Southern Pacific SPSCL in Illinois before UP?

RWM:

That makes a lot of sense. These signals are really short, taller than dwarf signals, but not by much. I certainly wouldnt want to be changing a lamp in January, 25 feet off the ground with a north wind and snow or sleet.

Anyone know of any other location these are in service?

ed

UP installed those short, long-hooded block signals between Cedar Rapids and Mt Vernon, IA back in 01 or 02. The signals between Clinton, IA and Sterling, IL are also short.

Jeff

I always wondered why they just didn’t install UP’s coded cab signal system system?

On the other hand it was bureaucrats with Federal and State money. so they felt they had to reinvent the square wheel.

They didn’t use a cab-signal system because they wanted a system that would provide for remote grade-crossing signal starts, enforce permanent speed restrictions, enforce temporary speed restrictions, provide an open-architecture system that was unrestricted as to vendors, and avoid the conflicts between the cab-signal frequencies, the grade-crossing signal frequencies, and EMF-induced frequencies from power lines that greatly inhibit the flexibility of a cab-signal system. Cab signals can’t do any of that without an enormously complex and expensive pile of hardware.

RWM

SPSCL was a SP subsidiary although, sitting here at my home computer, I’m not sure whether it was technically a direct subsidiary of SP, or a subsidiary of SSW. It was formed to purchase the Joliet-East St.
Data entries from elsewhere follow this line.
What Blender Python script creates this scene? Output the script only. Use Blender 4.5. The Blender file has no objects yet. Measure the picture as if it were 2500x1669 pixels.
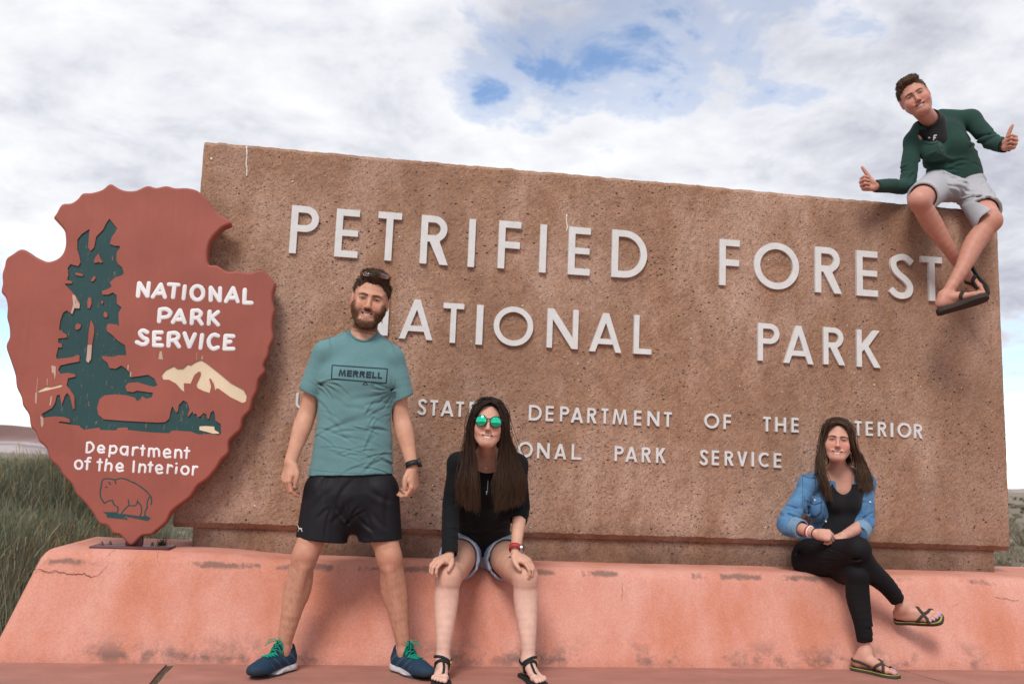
import bpy, bmesh, math, random
import numpy as np
from mathutils import Vector, Matrix, Euler
from mathutils.geometry import tessellate_polygon
from mathutils.bvhtree import BVHTree
from math import radians as R, sin, cos, pi

random.seed(7)
rng = np.random.default_rng(7)
S = bpy.context.scene
C = S.collection

# ------------------------------------------------------------------ camera
EYE = 0.925
FPX = 2299.9                      # focal length in pixels of a 2500 px wide frame
YAW, PITCH, ROLL = R(8.776), R(7.829), R(2.254)
fw = Vector((sin(YAW) * cos(PITCH), cos(YAW) * cos(PITCH), sin(PITCH)))
rt0 = Vector((cos(YAW), -sin(YAW), 0))
up0 = rt0.cross(fw)
rt = rt0 * cos(ROLL) + up0 * sin(ROLL)
up = -rt0 * sin(ROLL) + up0 * cos(ROLL)
cam = bpy.data.objects.new('camera', bpy.data.cameras.new('camera'))
C.objects.link(cam)
m = Matrix.Identity(4)
for i in range(3):
    m[i][0], m[i][1], m[i][2] = rt[i], up[i], -fw[i]
m[0][3], m[1][3], m[2][3] = 0, 0, EYE
cam.matrix_world = m
cam.data.sensor_width = 36
cam.data.lens = FPX / 2500 * 36
cam.data.clip_end = 20000
cam.data.dof.use_dof = True
cam.data.dof.focus_distance = 4.75
cam.data.dof.aperture_fstop = 3.2
S.camera = cam

def ray(px, py):
    return fw + rt * ((px - 1250) / FPX) - up * ((py - 834.5) / FPX)

def at(px, py, Y):
    """point of the place seen at a photo position, at depth Y"""
    d = ray(px, py)
    d = d * (Y / d.y)
    return Vector((d.x, d.y, d.z + EYE))

def atz(px, py, z):
    d = ray(px, py)
    d = d * ((z - EYE) / d.z)
    return Vector((d.x, d.y, z))

# ------------------------------------------------------------------ world and sun
SUN_EL, SUN_AZ = R(46), R(205)     # azimuth clockwise from +Y: behind the camera, a little left
world = bpy.data.worlds.new('World')
S.world = world
world.use_nodes = True
wn = world.node_tree
wn.nodes.clear()

class NT:
    def __init__(s, nt): s.nt = nt
    def n(s, t, **k):
        nd = s.nt.nodes.new(t)
        for a, v in k.items():
            if a.startswith('i_'):
                key = a[2:]
                key = int(key) if key.isdigit() else key
                nd.inputs[key].default_value = v
            else:
                setattr(nd, a, v)
        return nd
    def l(s, a, b): s.nt.links.new(a, b)
    def noise(s, vec, scale, detail=4, rough=.5, dist=0, dim='3D'):
        nd = s.n('ShaderNodeTexNoise'); nd.noise_dimensions = dim
        nd.inputs['Scale'].default_value = scale; nd.inputs['Detail'].default_value = detail
        nd.inputs['Roughness'].default_value = rough; nd.inputs['Distortion'].default_value = dist
        s.l(vec, nd.inputs['Vector']); return nd.outputs['Fac']
    def math(s, op, a, b=None, c=None, clamp=False):
        nd = s.n('ShaderNodeMath', operation=op); nd.use_clamp = clamp
        for i, v in enumerate((a, b, c)):
            if v is None: continue
            if isinstance(v, (int, float)): nd.inputs[i].default_value = v
            else: s.l(v, nd.inputs[i])
        return nd.outputs[0]
    def ramp(s, fac, stops, interp='LINEAR'):
        nd = s.n('ShaderNodeValToRGB'); cr = nd.color_ramp; cr.interpolation = interp
        while len(cr.elements) < len(stops): cr.elements.new(.5)
        for e, (p, c) in zip(cr.elements, stops):
            e.position = p; e.color = (c[0], c[1], c[2], 1) if not isinstance(c, (int, float)) else (c, c, c, 1)
        s.l(fac, nd.inputs[0]); return nd.outputs['Color']
    def mix(s, fac, a, b, mode='MIX'):
        nd = s.n('ShaderNodeMix', data_type='RGBA', blend_type=mode)
        for i, v in ((0, fac), (6, a), (7, b)):
            if isinstance(v, (int, float)): nd.inputs[i].default_value = v
            elif isinstance(v, tuple): nd.inputs[i].default_value = (v[0], v[1], v[2], 1)
            else: s.l(v, nd.inputs[i])
        return nd.outputs[2]
    def mapping(s, vec, scale=(1, 1, 1), loc=(0, 0, 0), rot=(0, 0, 0)):
        nd = s.n('ShaderNodeMapping'); nd.inputs['Scale'].default_value = scale
        nd.inputs['Location'].default_value = loc; nd.inputs['Rotation'].default_value = rot
        s.l(vec, nd.inputs['Vector']); return nd.outputs[0]

w = NT(wn)
sky = w.n('ShaderNodeTexSky', sky_type='NISHITA')
sky.sun_disc = False
sky.sun_elevation = SUN_EL
sky.sun_rotation = SUN_AZ
sky.altitude = 1700
sky.dust_density = 0.6
geo = w.n('ShaderNodeTexCoord')
D = geo.outputs['Generated']
sep = w.n('ShaderNodeSeparateXYZ'); w.l(D, sep.inputs[0])
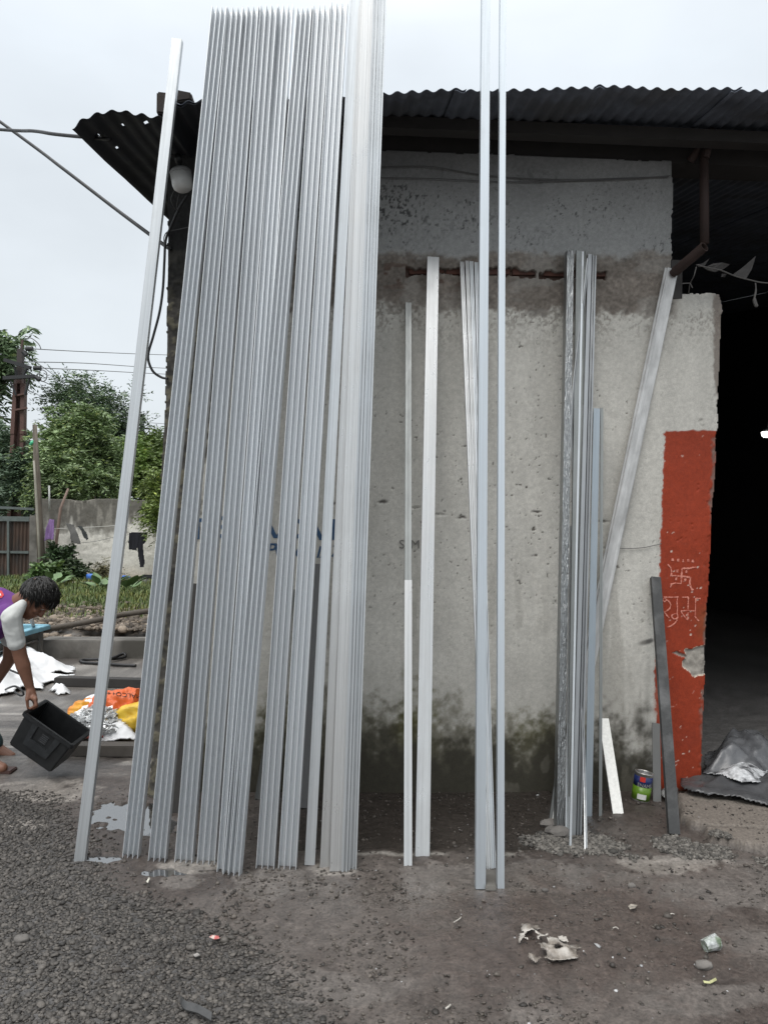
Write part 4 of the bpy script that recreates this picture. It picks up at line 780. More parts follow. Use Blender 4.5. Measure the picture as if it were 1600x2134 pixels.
# ---- bulb under the roof, cables, bunting, inner lamp
c = W(379, 374, .22); zt = Matrix.Rotation(R(10), 3, WN) @ UP; xt = WT; yt = zt.cross(xt).normalized(); xt = yt.cross(zt)
t = thing('bulb_lamp', 'big frosted bulb hanging unlit under the tin roof', 'lamp', c)
FROST = mat('frosted_bulb_plastic', (.62, .62, .60), .3, 0, .03, 10, 0); CAPM = mat('bulb_cap_plastic', (.25, .25, .25), .45, 0, .1, 20, 0)
mb = MB(); mb.lathe(c, [(.012, -.07), (.035, -.066), (.052, -.052), (.058, -.03), (.060, .03)], (xt, yt, zt), 24); mb.build('bulb_globe', FROST, t, True)
mb = MB(); mb.lathe(c, [(.060, .031), (.0605, .045), (.052, .056), (.03, .066), (.014, .07)], (xt, yt, zt), 24); mb.build('bulb_collar', CAPM, t, True)
mb = MB(); mb.lathe(c, [(.014, .071), (.014, .10), (.02, .10), (.02, .14), (.008, .15)], (xt, yt, zt), 14); mb.build('lamp_holder', BLACKP, t, True)
for dx in (-8, 4):
    mb = MB(); mb.tube(catmull([W(372+dx, 396, .2), W(366+dx*1.2, 415, .18), W(367+dx*.5, 432, .14), W(374, 446, .05)], 6), .0018, 6); mb.build('lamp_wire', WIRE, t)
def cable(name, pts, rad, label, material=CABLE, cat='cable', group=None, n=8):
    mb = MB(); mb.tube(catmull([Vector(p) for p in pts], 8), rad, n); return tag(mb.build(name, material, smooth=True), label, cat, group)
GCB = 'black cables along the roof and wall corner'
cable('overhead_cable', [P(-700, 225, 7.5), P(-250, 250, 6.0), P(0, 270, 5.0), P(70, 273, 4.6), P(110, 279, 4.4), P(158, 284, 4.25), W(230, 290, .5)], .0105, 'black cable running level from the left to the tip of the tin roof', group=GCB)
cable('overhead_cable', [P(-500, -110, 7.0), P(0, 253, 5.6), P(130, 350, 5.2), P(250, 442, 4.9), W(346, 513, -.02), W(352, 514, .02)], .0115, 'black cable sloping down from the upper left to the wall corner', group=GCB)
cable('hanging_cable', [W(392, 405, .16), W(376, 430, .12), W(358, 470, .06), W(346, 500, .03), W(343, 545, .02), W(340, 600, .02), W(333, 650, .02), W(320, 700, .01), W(309, 742, .0), W(318, 772, .0), W(336, 786, .0), W(350, 789, .03)], .0075, 'black cable looping down beside the blackened wall corner', group=GCB)
cable('hanging_cable', [W(400, 472, .03), W(372, 478, .03), W(350, 483, .03), W(343, 492, .02), W(342, 502, .02), W(345, 514, .02)], .003, 'thin cable looping round the wall corner under the bulb', WIRE)
cable('wall_cable', [W(780, 348, .02), W(870, 346, .02), W(920, 350, .02), W(1000, 364, .015), W(1100, 372, .015), W(1200, 374, .02), W(1300, 371, .015), W(1392, 368, .02)], .0035, 'upper thin cable sagging along the top of the wall', WIRE, group='thin cables along the top of the wall')
cable('wall_cable', [W(780, 370, .02), W(900, 372, .02), W(1060, 379, .015), W(1180, 377, .015), W(1300, 373, .02), W(1396, 366, .02)], .003, 'lower thin cable along the top of the wall', WIRE, group='thin cables along the top of the wall')
cable('loose_wire', [W(1262, 1141, .02), W(1300, 1143, .012), W(1340, 1141, .012), W(1378, 1133, .012)], .002, 'thin loose wire strung across the wall to the red jamb', WIRE, cat='wire')
# torn bunting
STRM = mat('dirty_string', (.10, .095, .09), .9, 0, .2, 40, 0); FLAGM = mat('faded_grey_paper', (.055, .052, .05), .9, 0, .3, 20, .2)
t = thing('torn_bunting', 'torn string of faded paper flags hanging across the dark doorway', 'bunting', W(1460, 556, .2))
mb = MB(); mb.tube(catmull([W(1452, 552, .2), W(1475, 558, .18), W(1500, 563, .14), W(1530, 575, .1), W(1560, 583, .1), W(1600, 590, .1), W(1720, 592, .1)], 6), .004, 6); mb.build('string', STRM, t)
def flag(pts, off):
    mb = MB(); p = [W(x, y, off+random.uniform(-.01, .02)) for x, y in pts]; mb.prism(p, WB*.002); mb.build('flag', FLAGM, t)
flag([(1465, 558), (1485, 549), (1505, 547), (1520, 551), (1508, 560), (1490, 567), (1476, 565)], .13); flag([(1526, 572), (1548, 556), (1574, 533), (1566, 560), (1554, 580)], .1); flag([(1448, 551), (1462, 549), (1478, 538), (1468, 553), (1456, 557)], .18); flag([(1503, 570), (1514, 570), (1510, 577), (1502, 577)], .1)
mb = MB(); mb.tube(catmull([W(1573, 590, .1), W(1574, 605, .1), W(1571, 625, .1), W(1576, 640, .1)], 5), [.004]*5+[.006]*5+[.011]*5+[.006], 6); mb.build('string_tassel', STRM, t)
mb = MB(); mb.tube(catmull([W(1450, 556, .2), W(1445, 575, .19), W(1437, 592, .12), W(1434, 612, .05)], 5), .003, 5); mb.tube([W(1421, 591, .15), W(1437, 590, .15), W(1442, 600, .15)], .003, 5); mb.build('string_end', STRM, t)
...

Louis line from the bankrupt Chicago Missouri & Western Railroad. SPCSL also obtained trackage rights from Joliet into Chicago over IC as part of his transaction (although I believe they were ordered by the ICC rather than voluntarily agreed to by SPCSL and IC) . SPCSL was operated as an integral part of the SP system.

CMW, in turn,had purchased the line, and a connecting line from Springfield to Kansas City (both of which had been parts of the old Chicago & Alton) from Illinois Central Gulf (which, in turn, had acquired them in the IC-GM&O merger). CMW was owned by Venango River Corp which, at the time, also controlled the Chicago, South Shore & South Bend. CMW’s bankruptcy dragged the South Shore down too, apparently because the South Shore had been used to guarantee CMW’s acquisition debt. Follwing the bankruptcy, the Springfield-Kansas City line was purcharse by a new railroad called Gateway Western, which eventually became part of KCS. The South Shore’s bankruptcy led to the sturucture of the railroad, when the infrastucture is owned and operated by a trainsit agency and the freight railroad has operating rigths, although the path to this structure was somewhat convoluted.